Scott was highly successful at the profession, and used some of the sizeable income he made in the Four Courts to get himself elected to the Irish parliament, as member for Mullingar in 1769. Between 1774 and 1783 he was either Solicitor General or Attorney General for Ireland.  In 1784 he became Lord Chief Justice of the King’s Bench in Ireland. Although he was close to Henry Grattan, and was dismissed from his position as Attorney General for opposing the incursions of English officials on the small measure of Irish sovereignty obtained in 1782, he was not beloved of those revolutionary nationalists, the United Irishmen. One of their supporters, William Todd Jones, once wrote to Wolfe Tone of his ‘contempt and detestation’ of Scott.

Were Scott to have read the comment he might well have challenged William Todd Jones to a duel. He fought four in his lifetime, at least one over his involvement with another man’s wife, a Mrs. Cuffe, and almost fought a fifth against a political opponent for remarks made in the House of Commons in 1773. Despite his exalted legal position, he even defended duelling in certain instances, where there was no recourse to the law. ‘In cases of this complexion’, he observed, ‘the courts will never interfere.’

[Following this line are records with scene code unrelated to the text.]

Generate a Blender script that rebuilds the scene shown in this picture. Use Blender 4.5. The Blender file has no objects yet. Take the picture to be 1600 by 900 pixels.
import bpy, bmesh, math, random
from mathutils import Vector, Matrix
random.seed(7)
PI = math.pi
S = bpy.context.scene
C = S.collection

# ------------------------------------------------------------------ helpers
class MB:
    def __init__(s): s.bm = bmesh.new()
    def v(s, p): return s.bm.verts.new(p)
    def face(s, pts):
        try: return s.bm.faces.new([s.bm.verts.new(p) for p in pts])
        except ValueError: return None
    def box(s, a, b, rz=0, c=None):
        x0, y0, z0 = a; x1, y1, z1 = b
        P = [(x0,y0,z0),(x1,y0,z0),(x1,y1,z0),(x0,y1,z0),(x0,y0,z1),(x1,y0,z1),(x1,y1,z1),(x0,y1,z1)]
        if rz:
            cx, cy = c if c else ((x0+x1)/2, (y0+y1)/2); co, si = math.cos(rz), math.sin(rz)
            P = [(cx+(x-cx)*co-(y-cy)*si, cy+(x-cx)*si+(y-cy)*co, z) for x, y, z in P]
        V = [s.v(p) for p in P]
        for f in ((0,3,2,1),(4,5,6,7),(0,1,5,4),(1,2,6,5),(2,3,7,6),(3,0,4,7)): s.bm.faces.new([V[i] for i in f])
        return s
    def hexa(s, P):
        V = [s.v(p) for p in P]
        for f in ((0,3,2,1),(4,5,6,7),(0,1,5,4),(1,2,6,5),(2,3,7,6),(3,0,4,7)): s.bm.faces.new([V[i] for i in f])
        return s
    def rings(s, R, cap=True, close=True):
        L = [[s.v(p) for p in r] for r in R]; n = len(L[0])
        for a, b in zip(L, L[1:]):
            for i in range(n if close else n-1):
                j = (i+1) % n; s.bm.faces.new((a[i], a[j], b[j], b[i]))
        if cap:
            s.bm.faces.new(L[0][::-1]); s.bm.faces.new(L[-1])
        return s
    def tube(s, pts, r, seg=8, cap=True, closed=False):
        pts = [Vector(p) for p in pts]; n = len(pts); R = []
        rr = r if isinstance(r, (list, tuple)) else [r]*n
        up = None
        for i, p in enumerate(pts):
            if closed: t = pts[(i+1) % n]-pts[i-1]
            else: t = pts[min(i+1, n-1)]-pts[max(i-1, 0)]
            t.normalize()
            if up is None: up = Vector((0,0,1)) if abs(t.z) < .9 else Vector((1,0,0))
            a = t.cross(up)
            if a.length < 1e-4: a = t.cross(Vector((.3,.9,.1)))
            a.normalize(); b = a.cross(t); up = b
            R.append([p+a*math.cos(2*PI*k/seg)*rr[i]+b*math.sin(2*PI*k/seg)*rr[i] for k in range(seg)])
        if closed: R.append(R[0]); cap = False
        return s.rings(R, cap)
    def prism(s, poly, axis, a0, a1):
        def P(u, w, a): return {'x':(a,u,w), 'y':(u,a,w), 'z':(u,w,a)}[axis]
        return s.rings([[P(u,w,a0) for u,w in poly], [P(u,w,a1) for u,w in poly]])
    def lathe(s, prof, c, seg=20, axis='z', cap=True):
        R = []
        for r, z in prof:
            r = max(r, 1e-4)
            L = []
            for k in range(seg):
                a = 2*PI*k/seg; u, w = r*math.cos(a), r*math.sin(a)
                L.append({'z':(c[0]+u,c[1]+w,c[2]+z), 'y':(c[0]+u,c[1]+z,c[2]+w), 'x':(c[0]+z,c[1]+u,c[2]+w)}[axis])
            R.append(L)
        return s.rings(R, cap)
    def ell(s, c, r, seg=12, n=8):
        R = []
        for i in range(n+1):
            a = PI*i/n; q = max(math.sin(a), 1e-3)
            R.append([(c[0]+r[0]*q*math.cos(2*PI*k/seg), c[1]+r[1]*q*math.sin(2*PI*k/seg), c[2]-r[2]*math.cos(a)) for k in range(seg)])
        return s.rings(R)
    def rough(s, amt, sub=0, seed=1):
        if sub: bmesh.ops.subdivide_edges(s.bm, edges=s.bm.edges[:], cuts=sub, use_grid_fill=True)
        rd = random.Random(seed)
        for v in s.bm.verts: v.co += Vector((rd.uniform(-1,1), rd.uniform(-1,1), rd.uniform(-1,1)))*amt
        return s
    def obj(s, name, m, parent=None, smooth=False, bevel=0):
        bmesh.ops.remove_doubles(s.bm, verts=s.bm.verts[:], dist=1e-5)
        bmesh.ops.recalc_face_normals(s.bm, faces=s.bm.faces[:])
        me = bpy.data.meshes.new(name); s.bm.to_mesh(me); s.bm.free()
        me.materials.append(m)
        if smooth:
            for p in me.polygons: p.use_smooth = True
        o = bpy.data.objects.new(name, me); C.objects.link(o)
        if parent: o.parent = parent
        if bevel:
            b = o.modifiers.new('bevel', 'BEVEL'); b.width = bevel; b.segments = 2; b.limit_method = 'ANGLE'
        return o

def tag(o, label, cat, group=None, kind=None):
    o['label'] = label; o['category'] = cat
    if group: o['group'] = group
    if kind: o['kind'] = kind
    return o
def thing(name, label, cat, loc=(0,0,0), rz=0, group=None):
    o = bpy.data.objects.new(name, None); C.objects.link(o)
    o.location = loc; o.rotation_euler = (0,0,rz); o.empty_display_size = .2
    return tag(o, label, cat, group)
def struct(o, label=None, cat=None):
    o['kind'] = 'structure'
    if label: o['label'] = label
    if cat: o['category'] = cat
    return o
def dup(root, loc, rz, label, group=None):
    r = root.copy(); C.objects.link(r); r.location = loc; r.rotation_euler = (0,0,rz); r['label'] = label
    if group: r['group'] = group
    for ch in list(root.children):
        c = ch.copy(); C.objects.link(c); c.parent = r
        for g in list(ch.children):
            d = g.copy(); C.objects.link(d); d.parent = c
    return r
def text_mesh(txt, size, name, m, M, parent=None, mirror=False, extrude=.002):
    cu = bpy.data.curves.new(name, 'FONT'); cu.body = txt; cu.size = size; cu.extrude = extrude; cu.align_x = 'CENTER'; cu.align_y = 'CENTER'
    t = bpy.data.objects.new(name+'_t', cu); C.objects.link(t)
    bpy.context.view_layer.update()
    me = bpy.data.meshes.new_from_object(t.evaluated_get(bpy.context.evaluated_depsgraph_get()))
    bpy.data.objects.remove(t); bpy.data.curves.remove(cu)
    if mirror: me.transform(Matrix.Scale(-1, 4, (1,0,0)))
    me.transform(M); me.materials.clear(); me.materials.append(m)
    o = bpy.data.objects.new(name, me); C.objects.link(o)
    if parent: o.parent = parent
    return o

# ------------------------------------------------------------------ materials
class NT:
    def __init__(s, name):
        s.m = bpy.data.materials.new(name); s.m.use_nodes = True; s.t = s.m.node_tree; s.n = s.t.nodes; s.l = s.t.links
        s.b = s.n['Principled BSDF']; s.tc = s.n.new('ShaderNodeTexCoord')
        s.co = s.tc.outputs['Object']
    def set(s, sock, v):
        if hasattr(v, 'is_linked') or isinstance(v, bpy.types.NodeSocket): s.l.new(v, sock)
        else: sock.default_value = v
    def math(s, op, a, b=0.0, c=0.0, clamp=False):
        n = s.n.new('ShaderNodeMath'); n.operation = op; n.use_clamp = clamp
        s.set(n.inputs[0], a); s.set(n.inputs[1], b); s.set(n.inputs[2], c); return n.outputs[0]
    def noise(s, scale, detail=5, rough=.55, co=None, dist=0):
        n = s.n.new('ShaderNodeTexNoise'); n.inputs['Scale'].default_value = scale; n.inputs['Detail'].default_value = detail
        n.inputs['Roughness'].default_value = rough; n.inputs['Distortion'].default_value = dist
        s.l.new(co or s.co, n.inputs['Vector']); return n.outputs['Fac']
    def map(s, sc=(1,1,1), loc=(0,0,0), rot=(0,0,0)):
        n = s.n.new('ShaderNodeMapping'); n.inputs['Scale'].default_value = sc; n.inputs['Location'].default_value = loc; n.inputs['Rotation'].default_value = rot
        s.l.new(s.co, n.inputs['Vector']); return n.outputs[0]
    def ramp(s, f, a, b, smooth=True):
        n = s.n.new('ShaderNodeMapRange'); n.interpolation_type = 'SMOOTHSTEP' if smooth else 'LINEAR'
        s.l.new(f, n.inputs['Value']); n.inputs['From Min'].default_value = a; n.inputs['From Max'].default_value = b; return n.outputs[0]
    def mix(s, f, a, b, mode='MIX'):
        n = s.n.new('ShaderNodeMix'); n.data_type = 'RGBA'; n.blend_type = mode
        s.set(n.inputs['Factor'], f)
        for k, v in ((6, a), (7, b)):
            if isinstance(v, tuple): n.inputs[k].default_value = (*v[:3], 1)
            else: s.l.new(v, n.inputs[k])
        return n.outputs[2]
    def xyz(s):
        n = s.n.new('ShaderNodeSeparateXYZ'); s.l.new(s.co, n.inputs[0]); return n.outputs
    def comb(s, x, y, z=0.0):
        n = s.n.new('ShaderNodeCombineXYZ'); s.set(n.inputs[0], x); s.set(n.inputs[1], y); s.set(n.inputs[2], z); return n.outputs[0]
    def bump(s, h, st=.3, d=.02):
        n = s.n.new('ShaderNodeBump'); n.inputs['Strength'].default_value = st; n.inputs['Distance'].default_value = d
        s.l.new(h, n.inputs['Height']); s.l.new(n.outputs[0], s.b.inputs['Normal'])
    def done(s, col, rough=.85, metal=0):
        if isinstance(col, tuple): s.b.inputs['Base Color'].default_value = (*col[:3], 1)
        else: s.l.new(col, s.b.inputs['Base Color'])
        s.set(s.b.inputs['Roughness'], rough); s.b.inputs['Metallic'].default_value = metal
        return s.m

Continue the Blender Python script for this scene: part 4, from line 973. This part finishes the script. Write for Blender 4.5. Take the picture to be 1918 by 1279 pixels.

By the 1790s Scott, by now the Earl of Clonmel, had an income of about twenty thousand pounds per annum from a variety of different sources. He also had at least one thing in common with the venue that is called after him, he enjoyed life to the full. As his income expanded, so did his waistline. His diary suggests that he realized the need to lead a more modest lifestyle, but he never quite got around to it. The increasingly corpulent Clonmel finally succumbed to his own excesses at the early age of fifty-seven. In so doing he missed out on the United Irishmen’s rebellion, and the Act of Union, either of which might have killed him anyway.

So what about the famous nickname. Some authorities suggest that this came about because his incessant consumption of alcoholic beverages left him red-faced. Others insist that he had a complexion that was unusually tanned for his day. Either way he was stuck with the unflattering moniker ‘Copper-faced Jack’, which might have been expected to vanish with his passing. Given his elevated status in 18th century Ireland he would be unlikely to be unduly flattered that his nickname has lived on in the way that it has.

The birth of John Scott, aka the Earl of Clonmel, aka Copper-faced Jack, was noted by a breathless nation’s newspapers, two hundred and seventy-eight years ago, on this day.